Les violences se succèdent entre les frères divisés et la situation s’étend à la ville de Rodez. La population ruthénoise s’implique directement dans le conflit, en hébergeant ou même en fournissant vivres, armes et hommes aux Conventuels retranchés dans leur couvent. Cette agitation s’explique d’autant mieux si l’on prend en compte l’origine des cordeliers, natifs pour beaucoup de la ville.

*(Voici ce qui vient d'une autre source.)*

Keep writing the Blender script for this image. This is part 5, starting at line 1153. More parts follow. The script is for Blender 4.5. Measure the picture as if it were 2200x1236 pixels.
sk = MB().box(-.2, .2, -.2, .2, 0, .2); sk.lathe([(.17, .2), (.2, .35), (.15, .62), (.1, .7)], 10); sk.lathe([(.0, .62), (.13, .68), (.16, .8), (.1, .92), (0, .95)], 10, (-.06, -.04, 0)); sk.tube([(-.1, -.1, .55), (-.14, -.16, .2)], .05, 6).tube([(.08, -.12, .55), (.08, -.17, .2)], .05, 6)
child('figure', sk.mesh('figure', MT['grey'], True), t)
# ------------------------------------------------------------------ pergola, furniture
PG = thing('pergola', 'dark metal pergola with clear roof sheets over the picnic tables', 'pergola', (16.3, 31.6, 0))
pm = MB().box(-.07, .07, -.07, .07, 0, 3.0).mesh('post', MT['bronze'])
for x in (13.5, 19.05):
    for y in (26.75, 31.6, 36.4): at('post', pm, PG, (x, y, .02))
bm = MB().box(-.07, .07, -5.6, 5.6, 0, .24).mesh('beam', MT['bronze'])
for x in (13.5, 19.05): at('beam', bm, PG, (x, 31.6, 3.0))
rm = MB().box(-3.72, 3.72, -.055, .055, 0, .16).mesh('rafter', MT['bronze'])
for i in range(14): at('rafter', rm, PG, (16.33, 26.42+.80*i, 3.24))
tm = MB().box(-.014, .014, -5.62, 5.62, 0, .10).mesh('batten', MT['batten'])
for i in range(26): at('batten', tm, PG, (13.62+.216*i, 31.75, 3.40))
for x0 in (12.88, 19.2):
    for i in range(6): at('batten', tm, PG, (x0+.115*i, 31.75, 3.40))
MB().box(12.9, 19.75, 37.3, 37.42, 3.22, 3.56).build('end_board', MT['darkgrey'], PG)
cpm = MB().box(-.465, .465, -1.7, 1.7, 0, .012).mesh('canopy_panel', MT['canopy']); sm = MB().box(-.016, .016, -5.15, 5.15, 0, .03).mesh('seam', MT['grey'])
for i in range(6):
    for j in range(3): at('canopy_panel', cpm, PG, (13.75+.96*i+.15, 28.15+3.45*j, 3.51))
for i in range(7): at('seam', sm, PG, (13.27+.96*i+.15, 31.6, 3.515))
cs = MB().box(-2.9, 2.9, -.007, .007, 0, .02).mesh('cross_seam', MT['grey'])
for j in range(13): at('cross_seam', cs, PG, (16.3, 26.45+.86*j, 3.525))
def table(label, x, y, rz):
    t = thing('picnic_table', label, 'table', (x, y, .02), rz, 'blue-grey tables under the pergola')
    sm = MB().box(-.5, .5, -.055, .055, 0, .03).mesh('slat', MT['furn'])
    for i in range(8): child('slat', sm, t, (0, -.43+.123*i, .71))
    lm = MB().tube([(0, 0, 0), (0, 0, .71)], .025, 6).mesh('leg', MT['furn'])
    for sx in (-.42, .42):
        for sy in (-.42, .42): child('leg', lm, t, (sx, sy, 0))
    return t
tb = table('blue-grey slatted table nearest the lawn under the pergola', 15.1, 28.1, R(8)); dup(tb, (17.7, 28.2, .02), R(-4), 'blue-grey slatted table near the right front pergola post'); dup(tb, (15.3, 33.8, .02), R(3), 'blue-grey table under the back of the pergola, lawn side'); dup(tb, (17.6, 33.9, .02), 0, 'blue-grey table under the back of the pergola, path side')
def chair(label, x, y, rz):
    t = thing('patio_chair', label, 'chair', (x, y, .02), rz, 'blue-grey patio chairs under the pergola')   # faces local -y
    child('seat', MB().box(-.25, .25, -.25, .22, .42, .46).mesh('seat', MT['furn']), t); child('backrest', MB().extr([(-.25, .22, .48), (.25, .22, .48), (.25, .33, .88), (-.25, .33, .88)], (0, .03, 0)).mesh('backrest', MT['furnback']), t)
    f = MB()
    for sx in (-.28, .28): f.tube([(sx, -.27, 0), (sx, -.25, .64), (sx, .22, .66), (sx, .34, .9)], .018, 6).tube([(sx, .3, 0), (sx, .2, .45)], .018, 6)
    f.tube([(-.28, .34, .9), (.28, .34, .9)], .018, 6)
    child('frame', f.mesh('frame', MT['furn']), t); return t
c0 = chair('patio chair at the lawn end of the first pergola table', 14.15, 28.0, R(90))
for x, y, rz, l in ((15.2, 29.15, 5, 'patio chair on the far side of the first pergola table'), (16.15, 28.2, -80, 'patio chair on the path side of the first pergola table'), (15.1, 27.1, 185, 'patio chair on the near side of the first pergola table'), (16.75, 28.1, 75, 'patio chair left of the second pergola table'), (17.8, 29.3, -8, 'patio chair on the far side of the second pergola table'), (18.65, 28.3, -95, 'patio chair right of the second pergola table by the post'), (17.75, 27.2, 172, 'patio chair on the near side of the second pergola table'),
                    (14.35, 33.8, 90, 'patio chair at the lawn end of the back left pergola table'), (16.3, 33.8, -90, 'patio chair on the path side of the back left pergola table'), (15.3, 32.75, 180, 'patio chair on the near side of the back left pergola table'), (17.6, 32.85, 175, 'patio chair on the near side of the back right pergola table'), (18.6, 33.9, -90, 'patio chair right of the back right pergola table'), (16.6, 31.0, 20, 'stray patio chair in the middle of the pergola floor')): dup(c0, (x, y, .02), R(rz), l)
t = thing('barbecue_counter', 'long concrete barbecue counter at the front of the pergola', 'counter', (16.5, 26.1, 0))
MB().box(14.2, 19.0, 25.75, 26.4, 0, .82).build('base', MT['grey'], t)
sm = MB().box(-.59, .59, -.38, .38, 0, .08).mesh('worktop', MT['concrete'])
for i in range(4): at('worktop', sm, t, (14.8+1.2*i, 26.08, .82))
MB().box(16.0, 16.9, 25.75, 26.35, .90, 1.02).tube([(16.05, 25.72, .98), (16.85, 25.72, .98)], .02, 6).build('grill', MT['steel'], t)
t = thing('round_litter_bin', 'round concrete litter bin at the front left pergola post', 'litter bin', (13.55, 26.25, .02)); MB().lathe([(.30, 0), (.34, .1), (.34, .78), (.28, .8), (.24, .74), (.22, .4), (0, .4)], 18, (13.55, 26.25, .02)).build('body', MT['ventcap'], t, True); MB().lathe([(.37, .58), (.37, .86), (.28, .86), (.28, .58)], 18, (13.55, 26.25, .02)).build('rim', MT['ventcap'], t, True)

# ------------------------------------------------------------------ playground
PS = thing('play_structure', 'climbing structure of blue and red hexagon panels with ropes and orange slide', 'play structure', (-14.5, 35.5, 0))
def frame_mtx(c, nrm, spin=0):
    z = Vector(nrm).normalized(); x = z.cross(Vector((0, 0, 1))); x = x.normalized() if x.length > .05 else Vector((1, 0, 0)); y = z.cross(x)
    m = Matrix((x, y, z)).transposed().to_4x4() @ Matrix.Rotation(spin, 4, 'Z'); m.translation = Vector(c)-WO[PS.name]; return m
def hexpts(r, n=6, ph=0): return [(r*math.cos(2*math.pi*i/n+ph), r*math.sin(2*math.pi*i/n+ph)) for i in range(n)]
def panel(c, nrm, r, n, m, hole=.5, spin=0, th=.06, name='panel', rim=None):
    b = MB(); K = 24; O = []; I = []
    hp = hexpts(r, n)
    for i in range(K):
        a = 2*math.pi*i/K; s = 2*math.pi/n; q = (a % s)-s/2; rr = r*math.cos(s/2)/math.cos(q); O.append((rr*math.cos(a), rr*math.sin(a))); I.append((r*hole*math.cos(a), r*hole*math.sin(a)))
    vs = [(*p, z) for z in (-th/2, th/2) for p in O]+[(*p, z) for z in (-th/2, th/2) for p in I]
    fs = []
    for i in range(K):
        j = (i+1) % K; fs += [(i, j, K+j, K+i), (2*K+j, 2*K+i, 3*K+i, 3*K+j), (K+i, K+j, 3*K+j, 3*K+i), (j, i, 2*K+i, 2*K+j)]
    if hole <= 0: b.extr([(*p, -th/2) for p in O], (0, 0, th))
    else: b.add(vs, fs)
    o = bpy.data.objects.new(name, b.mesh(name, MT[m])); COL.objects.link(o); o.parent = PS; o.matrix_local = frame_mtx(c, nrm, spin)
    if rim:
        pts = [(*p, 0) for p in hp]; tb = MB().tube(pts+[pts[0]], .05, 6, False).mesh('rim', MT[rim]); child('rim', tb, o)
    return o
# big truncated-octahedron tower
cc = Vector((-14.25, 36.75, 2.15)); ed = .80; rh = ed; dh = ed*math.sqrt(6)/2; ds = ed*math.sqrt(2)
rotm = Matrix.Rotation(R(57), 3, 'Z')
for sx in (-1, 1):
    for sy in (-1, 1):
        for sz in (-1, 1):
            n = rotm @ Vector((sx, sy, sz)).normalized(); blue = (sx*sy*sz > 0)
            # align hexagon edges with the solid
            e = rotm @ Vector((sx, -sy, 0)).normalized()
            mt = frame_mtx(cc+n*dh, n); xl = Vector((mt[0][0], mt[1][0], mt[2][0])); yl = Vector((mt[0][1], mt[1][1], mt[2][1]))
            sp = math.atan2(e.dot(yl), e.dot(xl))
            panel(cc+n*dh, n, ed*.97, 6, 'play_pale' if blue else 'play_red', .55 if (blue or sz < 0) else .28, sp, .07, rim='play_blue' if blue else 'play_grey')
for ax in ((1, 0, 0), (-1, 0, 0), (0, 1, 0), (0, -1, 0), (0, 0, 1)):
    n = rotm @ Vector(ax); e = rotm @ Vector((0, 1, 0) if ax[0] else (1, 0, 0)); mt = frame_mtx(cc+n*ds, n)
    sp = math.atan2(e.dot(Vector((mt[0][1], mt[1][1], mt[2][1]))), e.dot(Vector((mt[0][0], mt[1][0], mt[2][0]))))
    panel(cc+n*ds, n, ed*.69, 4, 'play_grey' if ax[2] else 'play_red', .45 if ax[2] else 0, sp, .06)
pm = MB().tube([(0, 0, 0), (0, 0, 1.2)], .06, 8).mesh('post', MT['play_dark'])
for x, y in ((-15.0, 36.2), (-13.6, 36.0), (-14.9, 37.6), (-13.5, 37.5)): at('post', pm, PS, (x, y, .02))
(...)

Si l’Observance finit par s’imposer, après quarante ans de conflits, de pertes et de reprises du couvent, le souvenir de ces événements laissera sans aucun doute un goût amer aux Ruthénois dans la période de questionnement religieux que représente ce début de XVI e siècle.


Conclusion

Les ordres mendiants de Rodez n’ont pas bénéficié de l’intérêt qu’ils auraient mérité auprès des historiens ; la disparition des couvents, dont il reste peu de traces, a sans doute contribué à cet oubli. Pourtant la richesse documentaire des fonds 11 et 14 H des Archives départementales de l’Aveyron démontre l’implication importante des Mendiants dans la vie religieuse, politique et sociale de Rodez et du Rouergue pendant cinq siècles. Un des meilleurs exemples de cette symbiose est le rôle tenu par les Mendiants comme soutiens des comtes de Rodez et la protection que ceux-ci leur ont accordée en retour : l’histoire des comtes et des Mendiants sont donc étroitement liées, notamment à la fin du xve siècle, lorsque le roi cherche à s’imposer dans l’ancien domaine Armagnac après le meurtre de Jean V et la mort de Charles d’Armagnac et promeut la réforme des cordeliers ruthénois.


Pièces justificatives

Édition du compte rendu écrit par Brémond de Saint-Félix, conseiller au Parlement de Toulouse, au sujet du passage du couvent des cordeliers à l’Observance. — Édition partielle de l’obituaire des dominicains.


Annexes

Tableaux statistiques sur l’origine et le parcours des premiers prieurs et frères ruthénois. — Cartes et plans. — Photographies.